Supercharged cars are not signifigantly different than N/A cars in relation to exhaust modifications, whereas turbocharged cars are signifigantly different reguarding pressure differential and overlap. Supercharged cars do have a high specific output and do require high flowing exhaust components near the engine, but once you are downstream of the primary collector the supercharged car is much like the N/A car. Larger exhaust piping will result in lower flows at low speeds and higher flows at high speeds. You will not gain low end from oversizing your exhaust as you would in a turbocharged application.
Also, there have been aftermarket headers, pre-cats, collectors, and main cat components for over a decade, though they are not a signifigant improvement due to space constraints and design restrictions. The O2s are finicky.
One more thing. The reflection wave comes from the tailpipe exit, but its not just a high pressure wave or low pressure wave, it’s entirely length, pressure, and rpm dependant resonation. Very well researched and has nothing to do with smooth transitions. The pipes could both dump into a box at horrible angles and they would still have pressure wave resonance. Look into helmholz manifold design, and realize that it is much less effective on exhaust. Smooth transition and equal length transitions are more about flow and velocity.
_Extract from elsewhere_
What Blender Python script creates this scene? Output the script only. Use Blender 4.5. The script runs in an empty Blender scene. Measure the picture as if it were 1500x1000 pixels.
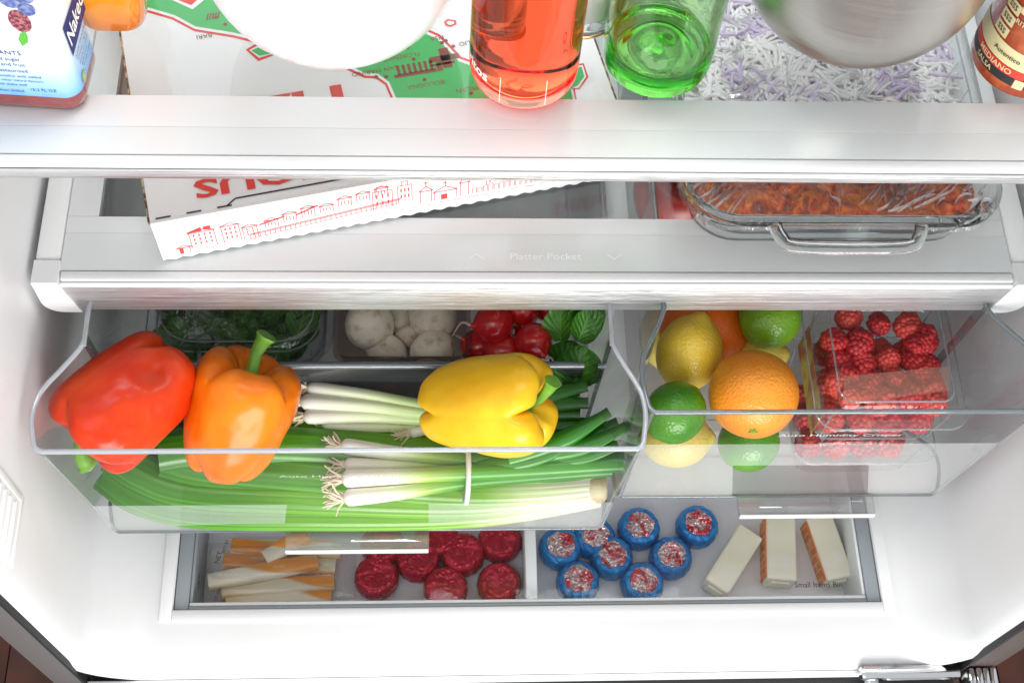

You want to maintain velocity by having smooth transitions, and you want to balance size of pipe versus volume of gas so that the pulses dont compete with eachother at the junction.
boost won’t drop from 14 to 10 and increase power without head porting (and adding aftermarket bypass control valve, obviously over the heads here). 50 HP from intercooling improvements isn’t far fetched, but exhaust will never get you farther than 10 HP, and it won’t be broad banded, same with the increased throttle size. Both will cause low end loss and driveability issues. The car is well designed and I make almost the same amount of power increase with CO2 injection on my intercoolers. And my mod doesn’t cost me gas mileage or rob my low end.
This write up is full of technical inaccuracies, but I’d like to see it developed properly.